--- Start DATASET SECTION ---

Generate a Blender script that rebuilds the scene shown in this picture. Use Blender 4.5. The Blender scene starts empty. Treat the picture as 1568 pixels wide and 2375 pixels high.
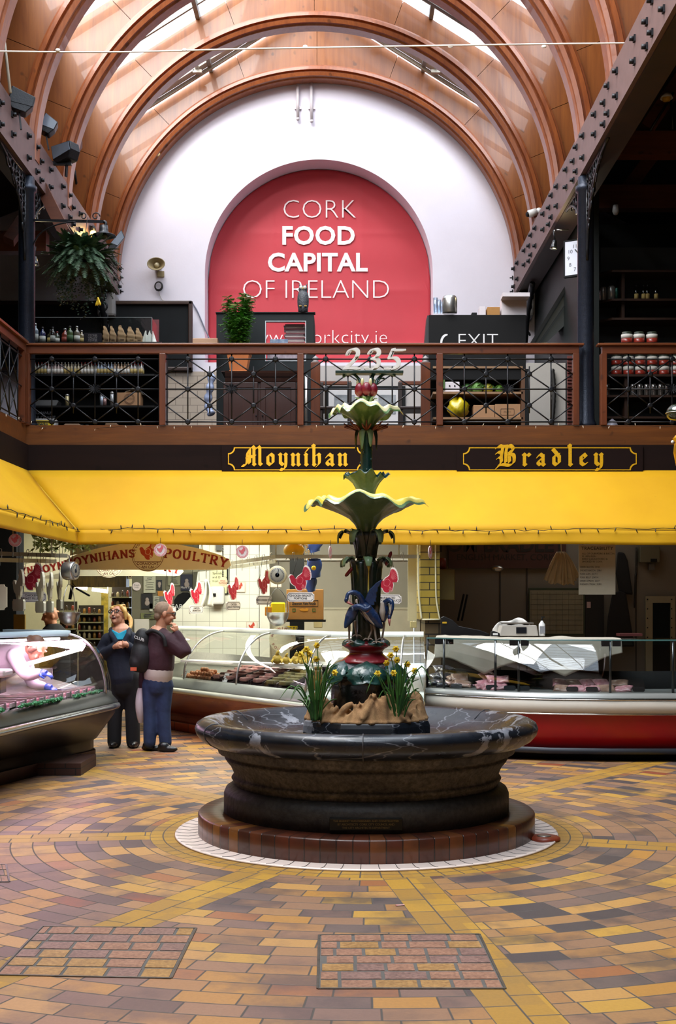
import bpy,bmesh,math,random
from math import sin,cos,pi,sqrt,atan2,radians
from mathutils import Vector,Matrix
from mathutils.geometry import tessellate_polygon

random.seed(7)
SC = bpy.context.scene
COL = SC.collection

# ------------------------------------------------------------------ camera, world, daylight, exposure
F,PX,PY,EYE = 2900.0,796.0,1395.0,1.70      # focal length in px of the 1568x2375 frame, vanishing point, eye height
cam_d = bpy.data.cameras.new('camera')
cam = bpy.data.objects.new('camera',cam_d)
COL.objects.link(cam)
cam_d.sensor_fit = 'VERTICAL'
cam_d.sensor_height = 36.0
cam_d.lens = F/2375*36
cam_d.shift_y = (PY - 1187.5)/2375
cam_d.shift_x = -(PX - 784)/2375
cam_d.clip_end = 200
cam.location = (0,0,EYE)
cam.rotation_euler = (pi/2,0,0)
SC.camera = cam

VS = SC.view_settings
VS.view_transform = 'Standard'
VS.look = 'None'
VS.gamma = 1.0
VS.exposure = 0.0
VS.use_curve_mapping = False
CY = SC.cycles
CY.max_bounces = 6
CY.diffuse_bounces = 3
CY.glossy_bounces = 3
CY.transmission_bounces = 4
CY.transparent_max_bounces = 10
CY.sample_clamp_indirect = 4
CY.caustics_reflective = False
CY.caustics_refractive = False
CY.use_adaptive_sampling = True

wd = bpy.data.worlds.new('sky')
SC.world = wd
wd.use_nodes = True
wn = wd.node_tree.nodes
bg = wn['Background']
bg.inputs[0].default_value = (0.74,0.86,1.0,1)
bg.inputs[1].default_value = 3.0

CX,RIB,ZS = -0.47,3.55,7.5        # nave centre line, arch radius, springing height

def light(name,kind,loc,energy,col=(1,1,1),size=0.2,size_y=None,rot=None,target=None,spot=None):
 d = bpy.data.lights.new(name,kind)
 d.energy = energy
 d.color = col
 if kind == 'AREA':
  d.shape = 'RECTANGLE' if size_y else 'SQUARE'
  d.size = size
  if size_y:
   d.size_y = size_y
 elif kind in ('POINT','SPOT'):
  d.shadow_soft_size = size
 if spot:
  d.spot_size = spot[0]
  d.spot_blend = spot[1]
 o = bpy.data.objects.new(name,d)
 COL.objects.link(o)
 o.location = loc
 if target is not None:
  o.rotation_euler = (Vector(target) - Vector(loc)).to_track_quat('-Z','Y').to_euler()
 elif rot is not None:
  o.rotation_euler = rot
 return o

# daylight over the two glazed roof slopes, brighter from the sky behind the viewer
light('daylight_west','AREA',(CX - 6.5,10.0,20),11000,(1,0.95,0.90),12.0,16,target=(CX+.5,20.5,8.5))
light('daylight_east','AREA',(CX+6.5,10.0,20),3200,(0.92,0.96,1),8.0,14,target=(CX - .5,20.5,8.5))
light('daylight_south','AREA',(CX - .5,2.5,12.9),620,(0.93,0.97,1),5.5,6,target=(0,10.5,1.5))
# fluorescent light of the poultry stall
light('stall_tubes','AREA',(-1.3,16.6,3.22),330,(1,0.99,0.84),3.2,1.2,target=(-1.3,17.3,0))
light('shop_tubes','AREA',(-4.3,20.5,3.2),130,(1,0.92,0.72),2.0,1.6,target=(-4.3,20.6,0))

# ------------------------------------------------------------------ node helpers and materials

def lin(c):
 if isinstance(c,str):
  c = c.lstrip('#')
  c = [int(c[i:i+2],16)/255 for i in (0,2,4)]
 else:
  c = [x/255 for x in c]
 return tuple((x/12.92 if x <= 0.04045 else ((x+0.055)/1.055) ** 2.4) for x in c)+(1.0,)

class S:
 """A node socket with arithmetic."""
 nt = None

 def __init__(s,sock):
  s.s = sock

 @staticmethod
 def op(o,*a,clamp=False):
  n = S.nt.nodes.new('ShaderNodeMath')
  n.operation = o
  n.use_clamp = clamp
  for i,x in enumerate(a):
   S.put(n.inputs[i],x)
  return S(n.outputs[0])

 @staticmethod
 def put(inp,x):
  if isinstance(x,S):
   S.nt.links.new(x.s,inp)
  elif x is not None:
   inp.default_value = x

 def __add__(a,b): return S.op('ADD',a,b)
 def __radd__(a,b): return S.op('ADD',b,a)
 def __sub__(a,b): return S.op('SUBTRACT',a,b)
 def __rsub__(a,b): return S.op('SUBTRACT',b,a)
 def __mul__(a,b): return S.op('MULTIPLY',a,b)
 def __rmul__(a,b): return S.op('MULTIPLY',b,a)
 def __truediv__(a,b): return S.op('DIVIDE',a,b)
 def __rtruediv__(a,b): return S.op('DIVIDE',b,a)
 def floor(a): return S.op('FLOOR',a)
 def fract(a): return S.op('FRACT',a)
 def abs(a): return S.op('ABSOLUTE',a)
 def lt(a,b): return S.op('LESS_THAN',a,b)
 def gt(a,b): return S.op('GREATER_THAN',a,b)
 def max(a,b): return S.op('MAXIMUM',a,b)
 def min(a,b): return S.op('MINIMUM',a,b)
 def sin(a): return S.op('SINE',a)
 def cos(a): return S.op('COSINE',a)
 def clamp(a): return S.op('ADD',a,0.0,clamp=True)

def node(t, **kw):
 n = S.nt.nodes.new(t)
 for k,v in kw.items():
  if k.startswith('i_'):
   S.put(n.inputs[k[2:].replace('_',' ')],v)
  elif k.startswith('n_'):
   S.put(n.inputs[int(k[2:])],v)
  else:
   setattr(n,k,v)
 return n

def mix(fac,a,b,blend='MIX'):
 n = node('ShaderNodeMix',data_type='RGBA',blend_type=blend)
 S.put(n.inputs[0],fac)
 S.put(n.inputs[6],a)
 S.put(n.inputs[7],b)
 return S(n.outputs[2])

def ramp(fac,stops,interp='LINEAR'):
 n = node('ShaderNodeValToRGB')
 n.color_ramp.interpolation = interp
 e = n.color_ramp.elements
 while len(e) < len(stops):
  e.new(0.5)
 for i,(p,c) in enumerate(stops):
  e[i].position = p
  e[i].color = lin(c) if not (isinstance(c,tuple) and len(c) == 4) else c
 S.put(n.inputs[0],fac)
 return S(n.outputs[0])

def coords(scale=(1,1,1),rot=(0,0,0),kind='Object'):
 t = node('ShaderNodeTexCoord')
 m = node('ShaderNodeMapping')
 S.nt.links.new(t.outputs[kind],m.inputs[0])
 m.inputs['Scale'].default_value = scale
 m.inputs['Rotation'].default_value = rot
 return S(m.outputs[0])

def noise(vec,scale=5,detail=4,rough=0.55,dist=0.0):
 n = node('ShaderNodeTexNoise',i_Scale=scale,i_Detail=detail,i_Roughness=rough,i_Distortion=dist)
 S.put(n.inputs['Vector'],vec)
 return S(n.outputs[0])

def bumpn(h,strength=0.3,dist=0.02):
 n = node('ShaderNodeBump',i_Strength=strength,i_Distance=dist,i_Height=h)
 return S(n.outputs[0])

def new_mat(name):
 m = bpy.data.materials.new(name)
 m.use_nodes = True
 S.nt = m.node_tree
 return m,m.node_tree.nodes['Principled BSDF']

MATS = {}

def mat(name,col='#808080',rough=0.6,metal=0.0,var=0.08,scale=6.0,stretch=(1,1,1),col2=None,bump=0.0,bscale=None,
  emit=None,estr=1.0,coat=0.0,spec=0.5,fine=0.0):
 """General procedural surface: noise-mottled colour, optional bump, coat and emission."""
 if name in MATS:
  return MATS[name]
 m,b = new_mat(name)
 c = lin(col)
 if col2:
  d = lin(col2)
  lo,hi = c,d
 else:
  lo = tuple(max(0,x*(1 - var)) for x in c[:3])+(1,)
  hi = tuple(min(1,x*(1+var)) for x in c[:3])+(1,)
 v = coords(stretch)
 n = noise(v,scale,5,0.6)
 cr = ramp(n,[(0.3,lo),(0.7,hi)])
 if fine:
  cr = mix(fine,cr,ramp(noise(v,scale*9,3,0.7),[(0.35,(0,0,0,1)),(0.65,(1,1,1,1))]),'SOFT_LIGHT')
 S.put(b.inputs['Base Color'],cr)
 b.inputs['Roughness'].default_value = rough
 b.inputs['Metallic'].default_value = metal
 b.inputs['Coat Weight'].default_value = coat
 b.inputs['Specular IOR Level'].default_value = spec
 if bump:
  S.put(b.inputs['Normal'],bumpn(noise(v,bscale or scale*3,4),bump,0.02))
 if emit:
  b.inputs['Emission Color'].default_value = lin(emit)
  b.inputs['Emission Strength'].default_value = estr
 MATS[name] = m
 return m

def wood(name,c1,c2,axis=0,rough=0.45,scale=1.0,coat=0.0):
 """Wood with the grain along the given object axis."""
 if name in MATS:
  return MATS[name]
 m,b = new_mat(name)
 st = [9.0*scale]*3
 st[axis] = 0.7*scale
 v = coords(tuple(st))
 a = noise(v,2.0,6,0.65,0.6)
 k = noise(coords((0.9*scale,)*3),1.3,3)
 c = ramp(a,[(0.25,c1),(0.75,c2)])
 c = mix(ramp(k,[(0.4,(0,0,0,1)),(0.75,(0.55,0.55,0.55,1))]),c,lin(c1))
 knots = ramp(noise(coords((2.2,2.2,2.2)),3.0,1),[(0.70,(0,0,0,1)),(0.78,(0.6,0.6,0.6,1))])
 c = mix(knots,c,lin([x*0.5 for x in (int(c1[1:3],16),int(c1[3:5],16),int(c1[5:7],16))]))
 S.put(b.inputs['Base Color'],c)
 b.inputs['Roughness'].default_value = rough
 b.inputs['Coat Weight'].default_value = coat
 S.put(b.inputs['Normal'],bumpn(a,0.12,0.01))
 MATS[name] = m
 return m

def glass(name,tint=(0.96,0.98,0.97),refl=0.12,rough=0.02):
 if name in MATS:
  return MATS[name]
 m,b = new_mat(name)
 nt = m.node_tree
 nt.nodes.remove(b)
 tr = node('ShaderNodeBsdfTransparent')
 tr.inputs[0].default_value = tint+(1,)
 gl = node('ShaderNodeBsdfGlossy')
 gl.inputs['Roughness'].default_value = rough
 lw = node('ShaderNodeLayerWeight')
 lw.inputs[0].default_value = 0.35
 f = S(lw.outputs['Fresnel'])*0.4+refl*0.3
 mx = node('ShaderNodeMixShader')
 S.put(mx.inputs[0],f.clamp())
 nt.links.new(tr.outputs[0],mx.inputs[1])
 nt.links.new(gl.outputs[0],mx.inputs[2])
 nt.links.new(mx.outputs[0],nt.nodes['Material Output'].inputs[0])
 MATS[name] = m
 return m

def brick_mat(name,c1,c2,mortar,bw,bh,msize=0.01,plane='XZ',rough=0.4,offset=0.5,bump=0.4,mottled=0.25,coat=0.0):
 if name in MATS:
  return MATS[name]
 m,b = new_mat(name)
 t = node('ShaderNodeTexCoord')
 sp = node('ShaderNodeSeparateXYZ')
 S.nt.links.new(t.outputs['Object'],sp.inputs[0])
 cb = node('ShaderNodeCombineXYZ')
 ax = {'X': 0,'Y': 1,'Z': 2}
 S.nt.links.new(sp.outputs[ax[plane[0]]],cb.inputs[0])
 S.nt.links.new(sp.outputs[ax[plane[1]]],cb.inputs[1])
 n = node('ShaderNodeTexBrick',offset=offset,i_Scale=1.0,i_Mortar_Size=msize,i_Brick_Width=bw,i_Row_Height=bh,i_Mortar_Smooth=0.1)
 S.nt.links.new(cb.outputs[0],n.inputs['Vector'])
 n.inputs['Color1'].default_value = lin(c1)
 n.inputs['Color2'].default_value = lin(c2)
 n.inputs['Mortar'].default_value = lin(mortar)
 k = ramp(noise(coords(),7,4),[(0.3,(0.35,0.35,0.35,1)),(0.7,(0.65,0.65,0.65,1))])
 S.put(b.inputs['Base Color'],mix(mottled,S(n.outputs[0]),k,'OVERLAY'))
 b.inputs['Roughness'].default_value = rough
 b.inputs['Coat Weight'].default_value = coat
 S.put(b.inputs['Normal'],bumpn(1 - S(n.outputs['Fac']),bump,0.01))
 MATS[name] = m
 return m

# ------------------------------------------------------------------ mesh helpers

def P(px,py,Y):
 """World point that stands at depth Y on the sight line of a pixel of the photograph."""
 return Vector(((px - PX)*Y/F,Y,EYE+(PY - py)*Y/F))

def PG(px,py,z=0.0):
 """World point at height z on the sight line of a pixel."""
 Y = (EYE - z)*F/(py - PY)
 return Vector(((px - PX)*Y/F,Y,z))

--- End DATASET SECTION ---

SHORT PROBLEM
Review the material and copy each line in which the word "that" appears.

ANSWER IN FULL
Generate a Blender script that rebuilds the scene shown in this picture. Use Blender 4.5. The Blender scene starts empty. Treat the picture as 1568 pixels wide and 2375 pixels high.
 """World point that stands at depth Y on the sight line of a pixel of the photograph."""